- **Dataset section**:
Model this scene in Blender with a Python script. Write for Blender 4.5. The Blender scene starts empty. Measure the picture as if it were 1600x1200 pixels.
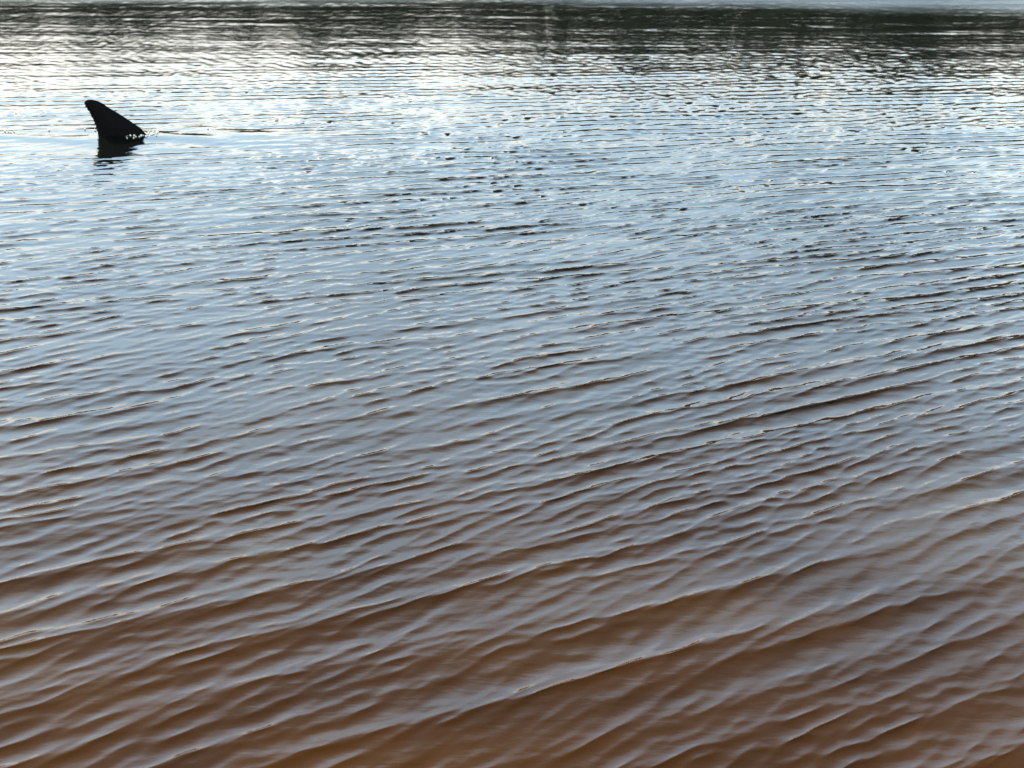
import bpy, bmesh, math, random
import numpy as np
from mathutils import Vector, Matrix

random.seed(4)
rng = np.random.RandomState(11)
R = math.radians
S = bpy.context.scene
COL = S.collection

# ------------------------------------------------------------------ camera
CAM_H = 1.6
FPX = 2000.0                       # focal length in photo pixels (1600 wide)
PITCH = math.atan(830.0 / FPX)     # depression of the optical axis
cd = bpy.data.cameras.new('camera')
cam = bpy.data.objects.new('camera', cd)
COL.objects.link(cam)
cam.location = (0, 0, CAM_H)
cam.rotation_euler = (math.pi / 2 - PITCH, 0, 0)
cd.sensor_width = 36
cd.lens = 36 * FPX / 1600
cd.clip_start = 0.05
cd.clip_end = 4000
cd.dof.use_dof = True
cd.dof.focus_distance = 5.2
cd.dof.aperture_fstop = 9.0
S.camera = cam

# ------------------------------------------------------------------ sky and sun
SUN_EL, SUN_AZ = R(33), R(-42)     # azimuth measured from +Y, clockwise
w = bpy.data.worlds.new('World')
S.world = w
w.use_nodes = True
nt = w.node_tree
nt.nodes.clear()
N, L = nt.nodes.new, nt.links.new


def math_node(tree, op, a, b=None, c=None, clamp=False):
    n = tree.nodes.new('ShaderNodeMath')
    n.operation = op
    n.use_clamp = clamp
    for i, v in enumerate((a, b, c)):
        if v is None:
            continue
        if isinstance(v, (int, float)):
            n.inputs[i].default_value = v
        else:
            tree.links.new(v, n.inputs[i])
    return n.outputs[0]


def ramp(tree, fac, stops, interp='LINEAR'):
    n = tree.nodes.new('ShaderNodeValToRGB')
    n.color_ramp.interpolation = interp
    e = n.color_ramp.elements
    while len(e) < len(stops):
        e.new(0.5)
    for k, (p, c) in zip(e, stops):
        k.position = p
        k.color = (*c, 1) if len(c) == 3 else c
    tree.links.new(fac, n.inputs[0])
    return n.outputs[0]


sky = N('ShaderNodeTexSky')
sky.sky_type = 'NISHITA'
sky.sun_disc = False
sky.sun_elevation = SUN_EL
sky.sun_rotation = SUN_AZ
sky.air_density = 1.0
sky.dust_density = 1.0
sky.ozone_density = 1.2
tc = N('ShaderNodeTexCoord')
sep = N('ShaderNodeSeparateXYZ')
L(tc.outputs['Generated'], sep.inputs[0])
# a veil of thin cloud: direction projected on a high flat layer
zc = math_node(nt, 'MAXIMUM', sep.outputs[2], 0.0)
den = math_node(nt, 'ADD', zc, 0.12)
cx = math_node(nt, 'DIVIDE', sep.outputs[0], den)
cy = math_node(nt, 'DIVIDE', sep.outputs[1], den)
cmb = N('ShaderNodeCombineXYZ')
L(cx, cmb.inputs[0]); L(cy, cmb.inputs[1])
cn = N('ShaderNodeTexNoise')
cn.inputs['Scale'].default_value = 1.3
cn.inputs['Detail'].default_value = 7
cn.inputs['Roughness'].default_value = 0.55
cn.inputs['Distortion'].default_value = 0.4
L(cmb.outputs[0], cn.inputs['Vector'])
cl = ramp(nt, cn.outputs[0], [(0.40, (0, 0, 0)), (0.68, (1, 1, 1))], 'EASE')
low = ramp(nt, zc, [(0.0, (1, 1, 1)), (0.40, (0.95,) * 3), (0.55, (0.95,) * 3), (0.70, (0.95,) * 3), (0.9, (0.9,) * 3)])
lowbw = N('ShaderNodeRGBToBW'); L(low, lowbw.inputs[0])
clbw = N('ShaderNodeRGBToBW'); L(cl, clbw.inputs[0])
dens = math_node(nt, 'MULTIPLY', lowbw.outputs[0], math_node(nt, 'MULTIPLY_ADD', clbw.outputs[0], 0.45, 0.62), clamp=True)
# cloud brightness: brighter toward the sun's side
nd = N('ShaderNodeVectorMath'); nd.operation = 'DOT_PRODUCT'
L(tc.outputs['Generated'], nd.inputs[0])
nd.inputs[1].default_value = (math.sin(SUN_AZ) * math.cos(SUN_EL), math.cos(SUN_AZ) * math.cos(SUN_EL), math.sin(SUN_EL))
sunny = math_node(nt, 'POWER', math_node(nt, 'MAXIMUM', nd.outputs['Value'], 0.0), 5.0)
cb = math_node(nt, 'MULTIPLY_ADD', sunny, 0.5, 18.8)
lift = ramp(nt, zc, [(0.0, (.56,) * 3), (0.165, (.70,) * 3), (0.185, (.86,) * 3), (0.225, (.60,) * 3), (0.27, (.68,) * 3), (0.40, (.80,) * 3), (0.50, (.66,) * 3), (0.61, (.22,) * 3), (0.76, (.08,) * 3), (1.0, (.06,) * 3)])
lbw = N('ShaderNodeRGBToBW'); L(lift, lbw.inputs[0])
cb = math_node(nt, 'MULTIPLY', cb, math_node(nt, 'MULTIPLY', lbw.outputs[0], 1.55))
cc = N('ShaderNodeVectorMath'); cc.operation = 'SCALE'
tint = ramp(nt, zc, [(0.165, (1.04, 1.00, 0.88)), (0.215, (0.76, 0.98, 1.10)), (0.38, (0.62, 0.94, 1.22)), (0.62, (0.8, 0.94, 1.0))])
L(tint, cc.inputs[0])
L(cb, cc.inputs['Scale'])
mix = N('ShaderNodeMix'); mix.data_type = 'RGBA'
L(dens, mix.inputs['Factor'])
L(sky.outputs[0], mix.inputs[6]); L(cc.outputs[0], mix.inputs[7])
bg = N('ShaderNodeBackground')
bg.inputs['Strength'].default_value = 0.085
L(mix.outputs[2], bg.inputs['Color'])
out = N('ShaderNodeOutputWorld')
L(bg.outputs[0], out.inputs['Surface'])

sd = bpy.data.lights.new('sun', 'SUN')
sd.energy = 4.0
sd.angle = R(0.6)
sd.color = (1.0, 0.93, 0.82)
sun = bpy.data.objects.new('sun', sd)
COL.objects.link(sun)
sun.location = (-20, 30, 30)
sdir = Vector((math.sin(SUN_AZ) * math.cos(SUN_EL), math.cos(SUN_AZ) * math.cos(SUN_EL), math.sin(SUN_EL)))
sun.rotation_euler = sdir.to_track_quat('Z', 'Y').to_euler()

S.view_settings.view_transform = 'Standard'
S.view_settings.look = 'None'
S.view_settings.gamma = 1
S.view_settings.use_curve_mapping = False
S.view_settings.exposure = 1.0
S.cycles.max_bounces = 8
S.cycles.sample_clamp_indirect = 8


# ------------------------------------------------------------------ helpers
def new_mat(name):
    m = bpy.data.materials.new(name)
    m.use_nodes = True
    return m, m.node_tree, m.node_tree.nodes['Principled BSDF']


def noise(tree, scale, detail=4, rough=0.5, vec=None, dist=0.0):
    n = tree.nodes.new('ShaderNodeTexNoise')
    n.inputs['Scale'].default_value = scale
    n.inputs['Detail'].default_value = detail
    n.inputs['Roughness'].default_value = rough
    n.inputs['Distortion'].default_value = dist
    if vec is not None:
        tree.links.new(vec, n.inputs['Vector'])
    return n


def obj(name, me, mat=None, parent=None):
    o = bpy.data.objects.new(name, me)
    COL.objects.link(o)
    if mat:
        me.materials.append(mat)
    if parent:
        o.parent = parent
    return o


def grid_mesh(name, X, Y, Z):
    """X, Y, Z: (rows, cols) arrays -> quad grid mesh, smooth shaded"""
    r, c = X.shape
    co = np.stack([X, Y, Z], -1).reshape(-1, 3).astype(np.float32)
    idx = np.arange(r * c, dtype=np.int32).reshape(r, c)
    q = np.stack([idx[:-1, :-1], idx[:-1, 1:], idx[1:, 1:], idx[1:, :-1]], -1).reshape(-1)
    nf = (r - 1) * (c - 1)
    me = bpy.data.meshes.new(name)
    me.vertices.add(r * c); me.vertices.foreach_set('co', co.ravel())
    me.loops.add(nf * 4); me.loops.foreach_set('vertex_index', q)
    me.polygons.add(nf)
    me.polygons.foreach_set('loop_start', np.arange(0, nf * 4, 4, dtype=np.int32))
    me.update(calc_edges=True)
    me.polygons.foreach_set('use_smooth', np.ones(nf, dtype=bool))
    return me


def vnoise(x, y, seed):
    """smooth value noise about -1..1"""
    g = np.random.RandomState(seed).uniform(-1, 1, (128, 128)).astype(np.float32)
    xi, yi = np.floor(x).astype(int), np.floor(y).astype(int)
    fx, fy = x - xi, y - yi
    fx = fx * fx * fx * (fx * (fx * 6 - 15) + 10); fy = fy * fy * fy * (fy * (fy * 6 - 15) + 10)
    a = g[xi & 127, yi & 127]; b = g[(xi + 1) & 127, yi & 127]
    c = g[xi & 127, (yi + 1) & 127]; d = g[(xi + 1) & 127, (yi + 1) & 127]
    return (a * (1 - fx) + b * fx) * (1 - fy) + (c * (1 - fx) + d * fx) * fy


# ------------------------------------------------------------------ the water surface
FIN = (-4.72 * 0.675, 7.72)         # where the fin stands (refined below)


def ray_ground(px, py):
    """photo pixel -> point on the water plane (used only for laying out real positions)"""
    a = (px - 800) / FPX
    b = (600 - py) / FPX
    cp, sp = math.cos(PITCH), math.sin(PITCH)
    d = (a, cp + b * sp, -sp + b * cp)
    t = CAM_H / -d[2]
    return d[0] * t, d[1] * t


FIN = ray_ground(187, 213)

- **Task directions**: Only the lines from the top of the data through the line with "COL = S.collection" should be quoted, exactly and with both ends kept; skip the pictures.

- **Written answer**:
Model this scene in Blender with a Python script. Write for Blender 4.5. The Blender scene starts empty. Measure the picture as if it were 1600x1200 pixels.
import bpy, bmesh, math, random
import numpy as np
from mathutils import Vector, Matrix

random.seed(4)
rng = np.random.RandomState(11)
R = math.radians
S = bpy.context.scene
COL = S.collection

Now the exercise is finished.